By Kevin Eckstrom
Religion News Service
WASHINGTON (RNS) — A 29-year veteran of the Illinois
State Police has been named the new director of an office designed to
protect children in Catholic parishes from abusive priests.
Teresa Kettelkamp was named April 15 as executive director of the Office
of Child and Youth Protection within the U.S. Conference of Catholic Bishops.
Since July 2003, she has worked with the bishops to ensure that U.S. dioceses
have implemented abuse prevention policies that were adopted in 2002.
Kettelkamp succeeds Kathleen McChesney, the FBI’s former No. 3 official,
who left the post in February to take a job as vice president for crisis
management with the Walt Disney Company in Burbank, Calif.
“I’ll work tirelessly to continue to give victims a voice,
to encourage them to come forward for healing, and to strengthen the protection
mechanisms for children which were implemented” by the bishops,
Kettelkamp said in a statement.
Kettelkamp has worked with the Boston-based Gavin Group on a series of
audits that measured the church’s compliance with abuse reforms.
In February, the Gavin Group’s second audit reported that 11,750
victims have made credible allegations against 5,148 clerics between 1950
and 2004. She was a member of an auditing team that visited 16 dioceses
to measure compliance in 2003 and 2004, according to a news release.
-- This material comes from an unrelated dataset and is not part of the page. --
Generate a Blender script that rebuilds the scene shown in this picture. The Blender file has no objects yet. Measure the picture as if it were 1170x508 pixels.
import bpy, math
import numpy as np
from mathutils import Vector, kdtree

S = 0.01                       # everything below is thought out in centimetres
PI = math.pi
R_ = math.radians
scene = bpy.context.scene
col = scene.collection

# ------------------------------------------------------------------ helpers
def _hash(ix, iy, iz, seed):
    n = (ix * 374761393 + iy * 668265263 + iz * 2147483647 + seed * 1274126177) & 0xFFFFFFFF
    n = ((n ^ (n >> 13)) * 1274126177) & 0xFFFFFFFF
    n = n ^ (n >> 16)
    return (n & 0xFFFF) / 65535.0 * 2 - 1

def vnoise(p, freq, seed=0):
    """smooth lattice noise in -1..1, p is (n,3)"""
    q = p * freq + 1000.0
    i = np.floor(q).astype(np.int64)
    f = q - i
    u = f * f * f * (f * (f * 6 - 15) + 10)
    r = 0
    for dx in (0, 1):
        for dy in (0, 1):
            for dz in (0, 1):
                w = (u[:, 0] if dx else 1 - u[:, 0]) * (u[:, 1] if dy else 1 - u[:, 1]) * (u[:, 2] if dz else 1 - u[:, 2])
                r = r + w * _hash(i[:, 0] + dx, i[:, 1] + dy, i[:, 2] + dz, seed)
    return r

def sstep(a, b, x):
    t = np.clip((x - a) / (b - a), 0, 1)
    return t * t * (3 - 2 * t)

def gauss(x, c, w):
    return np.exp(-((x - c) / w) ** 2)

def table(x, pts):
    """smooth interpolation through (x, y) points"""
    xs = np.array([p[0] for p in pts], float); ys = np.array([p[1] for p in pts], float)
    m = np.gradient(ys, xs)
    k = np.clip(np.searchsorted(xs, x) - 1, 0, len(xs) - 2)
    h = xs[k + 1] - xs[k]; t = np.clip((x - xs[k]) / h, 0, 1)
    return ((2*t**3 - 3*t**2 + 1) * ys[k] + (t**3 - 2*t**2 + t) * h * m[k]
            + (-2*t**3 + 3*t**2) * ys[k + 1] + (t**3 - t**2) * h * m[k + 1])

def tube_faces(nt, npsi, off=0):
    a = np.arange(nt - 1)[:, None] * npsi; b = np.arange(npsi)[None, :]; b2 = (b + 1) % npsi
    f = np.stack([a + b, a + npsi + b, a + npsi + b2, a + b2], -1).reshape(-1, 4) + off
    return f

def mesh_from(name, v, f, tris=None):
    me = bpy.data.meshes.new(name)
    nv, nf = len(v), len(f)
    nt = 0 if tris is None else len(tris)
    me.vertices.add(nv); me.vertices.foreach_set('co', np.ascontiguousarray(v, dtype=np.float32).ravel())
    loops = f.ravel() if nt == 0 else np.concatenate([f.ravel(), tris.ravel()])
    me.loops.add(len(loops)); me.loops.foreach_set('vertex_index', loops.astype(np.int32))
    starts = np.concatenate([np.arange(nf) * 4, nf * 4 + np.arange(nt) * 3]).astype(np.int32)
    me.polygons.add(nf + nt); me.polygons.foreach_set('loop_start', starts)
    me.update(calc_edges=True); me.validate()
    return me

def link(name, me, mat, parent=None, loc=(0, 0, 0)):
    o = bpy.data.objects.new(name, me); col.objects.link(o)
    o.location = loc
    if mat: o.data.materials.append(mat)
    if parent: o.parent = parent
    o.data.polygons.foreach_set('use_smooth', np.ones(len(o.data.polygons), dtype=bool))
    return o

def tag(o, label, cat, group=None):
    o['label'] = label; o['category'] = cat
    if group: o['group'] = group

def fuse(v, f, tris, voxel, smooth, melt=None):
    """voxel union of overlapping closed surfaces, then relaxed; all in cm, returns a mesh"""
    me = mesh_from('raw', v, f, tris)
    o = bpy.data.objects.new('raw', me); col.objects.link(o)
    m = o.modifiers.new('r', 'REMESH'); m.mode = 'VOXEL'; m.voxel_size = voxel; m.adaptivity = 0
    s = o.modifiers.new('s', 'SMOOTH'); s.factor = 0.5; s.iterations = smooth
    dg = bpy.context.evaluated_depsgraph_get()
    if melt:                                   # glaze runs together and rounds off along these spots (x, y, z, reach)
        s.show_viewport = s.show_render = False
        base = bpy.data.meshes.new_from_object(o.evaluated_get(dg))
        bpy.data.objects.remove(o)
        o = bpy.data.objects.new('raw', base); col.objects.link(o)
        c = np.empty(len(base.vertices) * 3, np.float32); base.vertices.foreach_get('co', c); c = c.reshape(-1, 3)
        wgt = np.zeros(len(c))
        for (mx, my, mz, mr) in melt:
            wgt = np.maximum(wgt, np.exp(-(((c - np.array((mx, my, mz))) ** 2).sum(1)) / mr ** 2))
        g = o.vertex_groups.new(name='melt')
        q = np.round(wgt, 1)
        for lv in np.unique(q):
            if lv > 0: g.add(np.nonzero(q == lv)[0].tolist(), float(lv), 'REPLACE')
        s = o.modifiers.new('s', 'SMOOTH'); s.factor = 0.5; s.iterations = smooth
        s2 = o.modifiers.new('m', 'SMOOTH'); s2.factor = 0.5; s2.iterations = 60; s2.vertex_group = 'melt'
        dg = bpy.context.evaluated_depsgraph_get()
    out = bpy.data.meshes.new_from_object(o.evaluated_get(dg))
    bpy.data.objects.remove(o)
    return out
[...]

Kettelkamp was the first woman to attain the rank of colonel in the Illinois
State Police.
She oversaw the department’s forensic sciences division, as well
as its internal affairs division and agents who investigated cases of
missing and sexually exploited children.
“She is very intelligent, she is very professional, she is highly
regarded in the state of Illinois by her law enforcement colleagues,”
McChesney said in an interview.
She graduated in 1974 from Quincy College in Quincy, Ill., and lives in
Springfield, Ill. where she is a lector and Eucharistic Minister at Cathedral
of the Immaculate Conception. She is the mother of two college-age children.